Jackson started student teaching at Blue Hills Elementary School for the fall semester. The lawsuit claims that Jackson received positive feedback and was selected to fill a full-time music teacher position — an opportunity that was later revoked.

That spring, Jackson joined the high school, where they told staff, as well as their first class, that they were nonbinary and wanted to go by their preferred pronouns. Jackson’s mentoring teacher allegedly told them that such an introduction was “unnecessary” because “you can tell someone is a boy or girl by looking at them.”

The teacher then stopped Jackson from introducing themself to other classes, the lawsuit says. And the teacher continually refused to acknowledge Jackson’s nonbinary identity.

Jackson also respected high school students’ requests to use gender-neutral pronouns. The lawsuit says the university instructs student teachers to introduce themselves to their class by stating their preferred pronouns and honoring the pronouns requested by each student.

Jackson claimed to receive positive feedback for their work, including conducting during a spring concert. The school board approved Jackson’s employment as a substitute teacher.

Jackson interviewed for a full-time music teacher position at Blue Hills and received assurances that they would be hired.

In May, the high school mentoring teacher removed Jackson from all teaching duties and instead required them to organize the music library. Jackson was called into a meeting, where the activities director said that they were making students and parents uncomfortable by using gender-neutral pronouns and that Jackson was “hired to only teach students.”

Jackson allegedly was no longer allowed to instruct the spring concert. And on May 11, the school board rejected Jackson’s employment. Another person was hired for the job, so Jackson did not substitute teach as previously planned either.

The lawsuit argues Jackson suffered emotional distress and loss of income. Jackson is accusing the school district of violating their First Amendment rights and Title IX, the federal civil rights law that prohibits sex- and gender-based discrimination.

Schreiner said previous cases of this kind have largely involved teachers who refused requests from students to use gender-neutral pronouns. Last year, the Geary County school district in central Kansas agreed to settle a lawsuit, paying a math teacher $95,000 in damages, after she refused to use a student’s preferred name and pronouns, citing religious reasons.

Over the past few years, several Kansas City area districts have seen controversy over policies regarding preferred pronouns for students and staff.
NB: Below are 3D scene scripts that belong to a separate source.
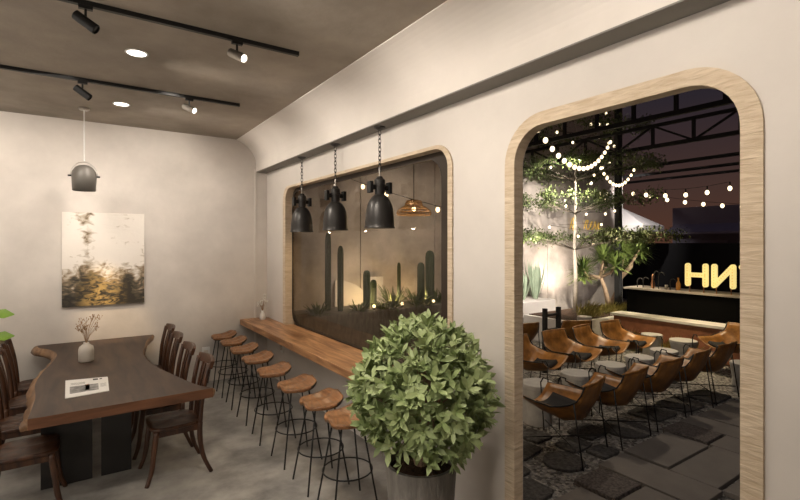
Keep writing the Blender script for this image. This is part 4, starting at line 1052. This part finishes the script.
letter(3.97, 0.40, [((0, 0), (0, 1)), ((1, 0), (1, 1)), ((0, 0), (1, 1))], 'glowing yellow reversed letter N right of the H')
letter(3.53, 0.40, [((0, 1), (0.5, 0.5)), ((1, 1), (0.5, 0.5)), ((0.5, 0.5), (0.5, 0))], 'glowing yellow letter cut off by the right door surround')
point('letter_glow_light', (9.45, 4.0, 1.45), 3.0, 0.15, (1.0, 0.78, 0.4))
# things on the bar
def lathe_thing(name, y, prof_, m, lab, cat, grp=None, x=9.85):
    bm = NB(); lathe(bm, prof_, n=14); return tag(obj(name, bm, m, loc=(x, y, BT), smooth=True), lab, cat, grp)
lathe_thing('bottle', 4.62, [(0.04, 0), (0.045, 0.02), (0.045, 0.12), (0.015, 0.19), (0.018, 0.25)], 'amber', 'amber bottle on the bar just left of the H', 'bottle')
lathe_thing('drinking_glass', 4.85, [(0.03, 0), (0.035, 0.09)], 'steel', 'small glass on the bar left of the amber bottle', 'glass')
lathe_thing('bottle', 5.12, [(0.035, 0), (0.04, 0.10), (0.02, 0.18), (0.03, 0.26), (0.01, 0.30)], 'copper', 'copper shaker on the bar among the taps', 'bottle')
for i, (y, lab) in enumerate(((4.75, 'curved black tap on the bar beside the amber bottle'), (4.98, 'tall curved black tap in the middle of the bar'), (5.08, 'curved black tap just right of the copper shaker'), (5.30, 'curved black tap near the left end of the bar'), (5.42, 'leftmost curved black tap on the bar'))):
    h = (0.22, 0.34, 0.36, 0.22, 0.2)[i]; bm = NB()
    tube(bm, [(0, 0, 0), (0, 0, h * 0.7)] + [(0, -0.06 + 0.06 * cos(a), h * 0.7 + h * 0.3 * sin(a)) for a in [pi * k / 8 for k in range(1, 8)]], 0.010, 6)
    tag(obj('bar_tap', bm, 'gunmetal', loc=(9.80, y, BT), smooth=True), lab, 'tap', 'taps on the bar')

# ------------------------------------------------ steel column, roof trusses
bm = NB(); box(bm, -0.06, 0.06, -0.06, 0.06, 0, 6.2); tag(obj('steel_column', bm, 'steel_black', loc=(10.2, 6.09, -0.03)), 'black steel column at the end of the garden wall', 'column')
bm = NB(); box(bm, 12.98, 13.12, 7.7, 8.02, -0.03, 6.6); obj('trim_5', bm, 'coping', kind='structure', label='pale end of the garden wall')
def truss(x, zb, zt, y0, y1, lab, diag=True, step=0.95, off=0.3):
    t = thing('roof_truss', lab, 'roof truss', (x, y0, zb), 0, 'black roof trusses over the terrace')
    bm = NB(); obox(bm, (0, 0, 0), (0, y1 - y0, 0), 0.06, 0.07); obj('bottom_chord', bm, 'steel_black', t)
    bm = NB(); obox(bm, (0, 0, zt - zb), (0, y1 - y0, zt - zb), 0.06, 0.06); obj('top_chord', bm, 'steel_black', t)
    y = off; k = 0
    while y < y1 - y0:
        bm = NB(); obox(bm, (0, y, 0), (0, y, zt - zb), 0.05, 0.05, (0, 1, 0)); obj('web_post', bm, 'steel_black', t)
        if diag and y + step < y1 - y0:
            bm = NB(); a, b = ((0, y, 0), (0, y + step, zt - zb)) if k % 2 == 0 else ((0, y, zt - zb), (0, y + step, 0)); obox(bm, a, b, 0.035, 0.035); obj('diagonal', bm, 'steel_black', t)
        y += step; k += 1
truss(7.0, 3.90, 4.40, -2.0, 7.79, 'black roof truss nearest the cafe with upright posts', False, 0.62, 0.35)
truss(9.0, 3.88, 4.27, -2.0, 7.79, 'black zigzag roof truss in the middle of the terrace', True, 0.72, 0.2)
for x, z, lab in ((11.4, 3.92, 'first thin roof beam beyond the zigzag truss'), (13.2, 3.98, 'second thin roof beam beyond the zigzag truss'), (14.8, 4.02, 'farthest thin roof beam above the hanging bulbs')):
    bm = NB(); obox(bm, (0, -6, 0), (0, 7.2 if x < 13 else 9.0, 0), 0.07, 0.07)
    tag(obj('roof_beam', bm, 'steel_black', loc=(x, 0, z)), lab, 'roof beam', 'thin roof beams')

# ------------------------------------------------ parasol, buildings
ps = thing('parasol', 'white square parasol beyond the end of the garden wall', 'parasol', (14.35, 8.45, -0.03), radians(10))
bm = NB(); tube(bm, [(0, 0, 0), (0, 0, 3.15)], 0.03, 8); obj('pole', bm, 'black', ps)
bm = NB(); a_ = bm.verts.new((0, 0, 3.2)); q = [bm.verts.new((sx_ * 0.95, sy * 0.95, 2.62)) for sx_, sy in ((-1, -1), (1, -1), (1, 1), (-1, 1))]; w2 = [bm.verts.new((v.co.x, v.co.y, 2.42)) for v in q]
for i in range(4): bm.faces.new((a_, q[i], q[(i + 1) % 4])); bm.faces.new((q[i], w2[i], w2[(i + 1) % 4], q[(i + 1) % 4]))
obj('canopy', bm, 'canopy', ps, solid=0.01)
spot('parasol_fill_spot', (11.9, 6.3, 4.0), (14.3, 8.3, 2.8), 450, 50, 0.6, 0.05, (1.0, 0.92, 0.88))  # unseen spot added to brighten the parasol canopy
bd = thing('building', 'dark boxy building silhouette behind the bar', 'building', (20.5, 7.5, -0.25))
bm = NB(); box(bm, -0.5, 4, -5, 2.1, 0, 3.72); obj('wall', bm, 'dark_build', bd)
bm = NB(); prism(bm, [(-0.5, 3.05), (-1.3, 2.72), (-1.3, 2.64), (-0.5, 2.9)], 'y', -3.2, 2.0); obj('awning', bm, 'dark_build2', bd)
for y in (0.1, -1.8):
    bm = NB(); box(bm, -0.56, -0.5, y, y + 1.3, 0.4, 2.4); obj('window', bm, 'dark_build2', bd)
bm = NB(); box(bm, -0.1, 0.1, -8, 8, 0, 2.25); tag(obj('boundary_wall', bm, 'steel_black', loc=(17, 9, -0.2)), 'low black boundary wall behind the bar', 'wall')

# ------------------------------------------------ string lights
def bulb_string(name, lab, bulbs, r, cable=True, drop=0.0, cat='string lights', ends=None):
    t = thing(name, lab, cat, bulbs[0], 0)
    o_ = Vector(bulbs[0]); P = [Vector(b) - o_ for b in bulbs]
    Q = [p + Vector((0, 0, r * 1.6 + drop)) for p in P]
    if ends: Q = [Vector(ends[0]) - o_] + Q + [Vector(ends[1]) - o_]
    bm = NB(); tube(bm, Q, 0.004, 4); obj('cable', bm, 'steel_black', t)
    me = None
    for p in P:
        if me is None:
            b0 = NB(); sphere(b0, (0, 0, 0), r, 10, 7, (1, 1, 1.25)); ob = obj('bulb', b0, 'bulb', t, loc=p, smooth=True); me = ob.data
            b1 = NB(); tube(b1, [(0, 0, r), (0, 0, r * 1.6 + drop)], r * 0.35, 6); os_ = obj('socket', b1, 'steel_black', ob); ms = os_.data
        else:
            ob = bpy.data.objects.new('bulb', me); COL.objects.link(ob); ob.parent = t; ob.location = p
            os_ = bpy.data.objects.new('socket', ms); COL.objects.link(os_); os_.parent = ob
def hang(a, b, sag, n_):
    a = Vector(a); b = Vector(b); return [a.lerp(b, i / (n_ - 1)) - Vector((0, 0, sag * 4 * (i / (n_ - 1)) * (1 - i / (n_ - 1)))) for i in range(n_)]
bulb_string('string_lights', 'large sagging garland of round bulbs in front of the tree canopy', hang((4.51, 3.70, 3.40), (8.86, 5.46, 4.09), 0.5, 17), 0.030)
bulb_string('string_lights', 'small sagging garland of bulbs before the black column', hang((8.52, 5.45, 3.53), (9.35, 5.245, 3.54), 0.33, 12), 0.026)
bulb_string('string_lights', 'row of bulbs on short sockets across the dusk sky, upper row', hang((9.45, 5.05, 3.02), (9.72, 3.67, 3.04), 0.06, 5), 0.036, drop=0.06)
bulb_string('string_lights', 'lower row of bulbs across the dusk sky above the dark building', hang((10.70, 6.02, 3.2), (11.64, 4.17, 2.82), 0.05, 7), 0.038)
# fairy lights wound through the tree
pts = []
for k in range(34):
    a = k * 2.4; zc = 2.0 + 3.1 * k / 33; r = 1.15 * (0.5 + 0.5 * rnd.random())
    pts.append((9.1 + r * cos(a), 6.45 - abs(r * sin(a)) * 0.9, zc + rnd.uniform(-0.1, 0.1)))
bulb_string('string_lights', 'fairy lights wound through the layered tree canopy', pts, 0.024)
# outside the window
bulb_string('string_lights', 'string of bulbs seen through the window above the cacti', hang((3.50, 6.85, 3.10), (4.45, 4.90, 2.42), 0.04, 6), 0.032, ends=((3.2, 7.79, 3.5), (3.82, 2.0, 3.95)))
rp_ = thing('rattan_pendant', 'flat woven rattan pendant seen through the right side of the window', 'lamp', (3.82, 5.27, 3.9))
bm = NB(); box(bm, -0.05, 0.05, -0.4, 0.4, 0.0, 0.06); obj('bracket', bm, 'steel_black', rp_)
bm = NB(); tube(bm, [(0, 0, 0.0), (0, 0, -1.28)], 0.005, 5); obj('cord', bm, 'steel_black', rp_)
bm = NB()
PR = [(0.05, -1.26), (0.10, -1.27), (0.115, -1.30), (0.12, -1.335), (0.17, -1.36), (0.225, -1.40), (0.24, -1.44), (0.235, -1.46)]
for r, z in PR: torus(bm, (0, 0, z), r, 0.006, 28, 5)
for k in range(28):
    a = 2 * pi * k / 28; tube(bm, [(r * cos(a), r * sin(a), z) for r, z in PR], 0.004, 4)
obj('woven_shade', bm, 'rattan', rp_); bm = NB(); sphere(bm, (0, 0, -1.38), 0.03); obj('bulb', bm, 'bulb', rp_, smooth=True)
point('rattan_light', (3.82, 5.27, 2.38), 3, 0.03, (1.0, 0.75, 0.45))
bm = NB(); obox(bm, (0, -4, 0), (0, 2.5, 0), 0.08, 0.08); tag(obj('roof_beam', bm, 'steel_black', loc=(3.82, 5.27, 3.98)), 'black roof beam carrying the rattan pendant', 'roof beam')

# gold script on the garden wall
bm = NB()
def script(P): tube(bm, [(x, 0, z) for x, z in cr_spline(P, 5)], 0.016, 6)
script([(0, 0.02), (0.10, 0.28), (0.16, 0.30), (0.12, 0.0), (0.2, 0.05)]); script([(0.02, 0.13), (0.2, 0.14)])
script([(0.62, 0.04), (0.70, 0.24), (0.80, 0.26), (0.72, 0.12), (0.78, 0.02), (0.9, 0.10), (0.98, 0.24), (0.90, 0.16), (0.96, 0.02), (1.08, 0.12), (1.12, 0.24), (1.16, 0.03), (1.3, 0.22), (1.28, 0.03), (1.38, 0.08)])
tag(obj('wall_script', bm, 'gold', loc=(10.75, 7.77, 2.40), smooth=True), 'gold cursive lettering on the garden wall above the dragon tree', 'lettering')
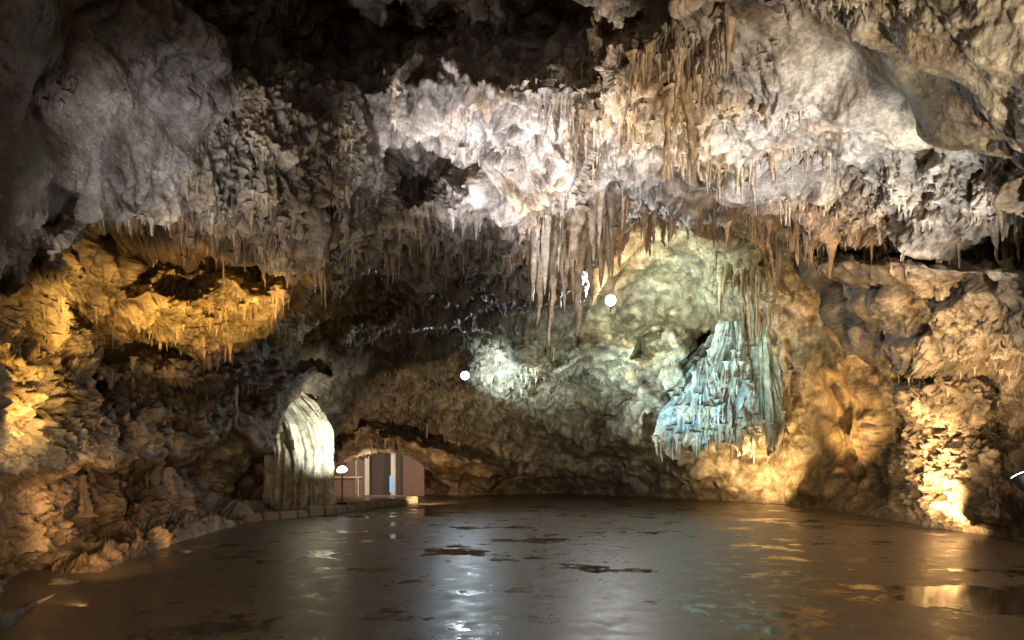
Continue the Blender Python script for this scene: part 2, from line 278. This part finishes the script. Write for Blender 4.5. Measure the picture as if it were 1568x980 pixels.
# ---------- flowstone curtain: overlapping drapes hung from the ledge ----------
ca=Acc()
def drape(pa,ya,pb,yb,dC,r0,r1,sd_,col,pw=.62,nf=26):
    nA,nT=200,130
    tt=np.linspace(0,1,nT)[:,None]; aa=np.linspace(math.radians(-120),math.radians(120),nA)[None]
    A0=S(pa,ya,dC); B0=S(pb,yb,dC); zz0=0*aa*tt
    ctr=A0[0]+(B0[0]-A0[0])*tt**1.3
    bias=1+.35*pn(aa*.9+zz0,tt*1.2+zz0,zz0,sd_+9)
    rr=(r0+(r1-r0)*tt**pw)*bias
    fold=(sab(pn(aa*3.2+zz0,tt*1.3+zz0,zz0,sd_))-.2)*.9+(sab(pn(aa*8+zz0,tt*2.2+zz0,zz0,sd_+1),.03)-.2)*.5+(sab(pn(aa*19+zz0,tt*3.6+zz0,zz0,sd_+2),.03)-.2)*.26
    rr=rr*(1+fold*(.45+.55*tt))+.12*r1*fbm(aa*2+zz0,tt*4+zz0,zz0,4,sd_+3)
    rr=rr*(1-.35*np.clip((tt-.88)/.12,0,1)**2)
    rag=(sab(pn(aa*3+zz0,zz0,zz0,sd_+5))*.9+np.abs(pn(aa*9+zz0,zz0,zz0,sd_+6))*.35-.25)
    z=A0[2]+(B0[2]-A0[2])*tt*(1+rag*.4*tt)
    V=np.stack([ctr+rr*np.sin(aa),dC+r1*.6-rr*.85*np.cos(aa),z],-1)
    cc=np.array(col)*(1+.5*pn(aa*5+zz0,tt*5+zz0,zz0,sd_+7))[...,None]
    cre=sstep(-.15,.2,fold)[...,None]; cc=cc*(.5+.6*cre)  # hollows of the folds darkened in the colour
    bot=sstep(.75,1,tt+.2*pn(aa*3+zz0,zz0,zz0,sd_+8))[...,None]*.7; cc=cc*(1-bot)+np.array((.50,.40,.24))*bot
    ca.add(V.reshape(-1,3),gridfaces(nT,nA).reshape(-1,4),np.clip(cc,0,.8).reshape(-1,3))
    k=int(nf); ia=rng.integers(15,nA-15,k); it=rng.integers(int(nT*.84),nT,k); lC=rng.uniform(.2,1.0,k)*min(1,r1)
    cones(ca,V[it,ia],lC,.045+lC*.05,cc[it,ia],8,12,seed=sd_)
    k=int(nf*1.1); ia=rng.integers(30,nA-30,k); it=(nT*rng.uniform(.2,.85,k)).astype(int); lC=rng.uniform(.15,.9,k)*min(1,r1)
    cones(ca,V[it,ia]-np.array([0,.02,0]),lC,.035+lC*.06,cc[it,ia]*1.05,8,10,seed=sd_+1)
TEAL=(.45,.57,.56)
drape(1118,505,1100,672,25.4,.5,1.8,201,TEAL,.75,46)
drape(1070,575,1046,676,25.2,.25,.95,221,(.32,.45,.48),.6,22)
drape(1165,470,1174,668,25.6,.35,.75,241,(.38,.46,.38),.5,18)
drape(1125,490,1108,600,25.2,.4,.85,261,(.48,.60,.57),.7,14)
drape(1192,500,1192,635,25.9,.3,.45,281,(.38,.36,.26),.5,12)
drape(1085,545,1078,635,24.8,.1,.75,301,TEAL,.6,12)
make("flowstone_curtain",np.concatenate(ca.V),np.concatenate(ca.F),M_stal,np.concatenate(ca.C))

# ---------- flowstone column ----------
nA,nT=220,170; dK=22.3
tt=np.linspace(0,1,nT)[:,None]; aa=np.linspace(0,2*math.pi,nA)[None]
top=S(0,560,21)[2]; bx0=(455-CX)/F*dK
cxk=np.interp(tt,[0,.45,.62,.8,1],[bx0+.05,bx0+.1,bx0-.05,bx0-.55,bx0-1.3])
rk=np.interp(tt,[0,.05,.45,.7,.85,1],[1.25,1.1,1.08,1.0,.85,1.1])
lob=.22*np.abs(np.sin(aa*1.5+.6))
rib=(sab(pn(np.cos(aa)*2.4+0*tt,np.sin(aa)*2.4+0*tt,tt*1.4+0*aa,120))-.25)*.5+(sab(pn(np.cos(aa)*8+0*tt,np.sin(aa)*8+0*tt,tt*2.5+0*aa,121))-.25)*.14
rk=rk*(.82+lob+rib)
rk=rk+.09*fbm(np.cos(aa)*3+0*tt,np.sin(aa)*3+0*tt,tt*9+0*aa,4,122)
V=np.stack([cxk+rk*np.cos(aa),dK+.2+rk*.9*np.sin(aa)-.9*tt**3,-.1+(top+.1)*tt+0*aa],-1)
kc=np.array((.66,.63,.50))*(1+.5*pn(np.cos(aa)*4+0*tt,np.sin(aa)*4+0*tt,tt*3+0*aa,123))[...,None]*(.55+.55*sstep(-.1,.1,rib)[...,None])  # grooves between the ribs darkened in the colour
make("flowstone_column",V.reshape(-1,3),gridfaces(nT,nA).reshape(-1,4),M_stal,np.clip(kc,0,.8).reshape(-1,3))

# ---------- stalagmites ----------
sg=Acc()
for (a,b,l,r_) in [(240,745,60,11),(252,750,48,10),(127,775,66,9),(40,790,42,9),(98,812,22,10),(290,790,26,11)]:
    q,c=look([a],[b]); dd=q[0,1]-.05; base=np.array([(a-CX)/F*dd,dd,EYE+(HZ-b)/F*dd-.1])
    cones(sg,[base],[l/F*dd],[r_/F*dd],[c[0]*1.2],16,18,up=True,seed=a,blunt=1)
make("stalagmites",np.concatenate(sg.V),np.concatenate(sg.F),M_rock,np.concatenate(sg.C))

# ---------- floor ----------
m,nt,b=new_mat("wet_concrete"); L=nt.links; tc=nt.nodes.new("ShaderNodeTexCoord")
def nz(sc,det=8,ro=.6):
    t=nt.nodes.new("ShaderNodeTexNoise"); t.inputs["Scale"].default_value=sc; t.inputs["Detail"].default_value=det; t.inputs["Roughness"].default_value=ro; L.new(tc.outputs["Object"],t.inputs["Vector"]); return t
a1=nz(.55,8,.7); a2=nz(3,6,.72); a3=nz(60,2,.6)
def hollow(prev,c,r,amt):
    v=nt.nodes.new("ShaderNodeVectorMath"); v.operation='DISTANCE'; L.new(tc.outputs["Object"],v.inputs[0]); v.inputs[1].default_value=c
    q=nt.nodes.new("ShaderNodeMapRange"); q.inputs["From Max"].default_value=r; q.inputs["To Min"].default_value=amt; q.inputs["To Max"].default_value=0; L.new(v.outputs["Value"],q.inputs["Value"])
    s_=nt.nodes.new("ShaderNodeMath"); s_.operation='ADD'; L.new(prev,s_.inputs[0]); L.new(q.outputs["Result"],s_.inputs[1]); return s_.outputs[0]
pf=hollow(a1.outputs["Fac"],(5.4,7.5,0),1.9,.15); pf=hollow(pf,(8.2,18,0),3,.06); pf=hollow(pf,(-1.9,13,0),3,.04); pf=hollow(pf,(-3.2,22,0),3,.1); pf=hollow(pf,(2.6,7.2,0),1.0,.07)
pud=nt.nodes.new("ShaderNodeValToRGB"); pud.color_ramp.elements[0].position=.555; pud.color_ramp.elements[1].position=.60; L.new(pf,pud.inputs["Fac"])
cr=nt.nodes.new("ShaderNodeValToRGB"); cr.color_ramp.elements[0].position=.3; cr.color_ramp.elements[0].color=(.075,.058,.040,1); cr.color_ramp.elements[1].position=.7; cr.color_ramp.elements[1].color=(.17,.13,.09,1); L.new(a2.outputs["Fac"],cr.inputs["Fac"])
mx=nt.nodes.new("ShaderNodeMix"); mx.data_type='RGBA'; L.new(pud.outputs["Color"],mx.inputs["Factor"]); L.new(cr.outputs["Color"],mx.inputs["A"]); mx.inputs["B"].default_value=(.05,.038,.027,1); L.new(mx.outputs["Result"],b.inputs["Base Color"])
mr=nt.nodes.new("ShaderNodeMapRange"); mr.inputs["From Min"].default_value=.35; mr.inputs["From Max"].default_value=.65; mr.inputs["To Min"].default_value=.25; mr.inputs["To Max"].default_value=.5; L.new(a2.outputs["Fac"],mr.inputs["Value"])
mm=nt.nodes.new("ShaderNodeMix"); L.new(pud.outputs["Color"],mm.inputs["Factor"]); L.new(mr.outputs["Result"],mm.inputs["A"]); mm.inputs["B"].default_value=.07; L.new(mm.outputs["Result"],b.inputs["Roughness"])
bs=nt.nodes.new("ShaderNodeMapRange"); bs.inputs["To Min"].default_value=.35; bs.inputs["To Max"].default_value=.02; L.new(pud.outputs["Color"],bs.inputs["Value"])
hs=nt.nodes.new("ShaderNodeMath"); hs.operation='MULTIPLY_ADD'; hs.inputs[1].default_value=.5; L.new(a3.outputs["Fac"],hs.inputs[0]); L.new(a2.outputs["Fac"],hs.inputs[2])
bp=nt.nodes.new("ShaderNodeBump"); bp.inputs["Distance"].default_value=.012; L.new(bs.outputs["Result"],bp.inputs["Strength"]); L.new(hs.outputs[0],bp.inputs["Height"]); L.new(bp.outputs["Normal"],b.inputs["Normal"])
xs=np.linspace(-30,34,130); ys=np.linspace(-14,46,130); FX,FY=np.meshgrid(xs,ys)
make("cave_floor",np.stack([FX,FY,FX*0],-1).reshape(-1,3),gridfaces(130,130).reshape(-1,4),m)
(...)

And last year, the Grain Valley district, not far from Fort Osage, told high school teachers to remove cards and stickers indicating to students they are LGBTQ allies, sparking protests.

Missouri Republicans have proposed at least 27 anti-LGBTQ bills this session. They included a bill that would ban teachers from discussing gender identity or sexual orientation at any grade level, no matter the class subject, going further than Florida’s “Don’t Say Gay” law that passed last year.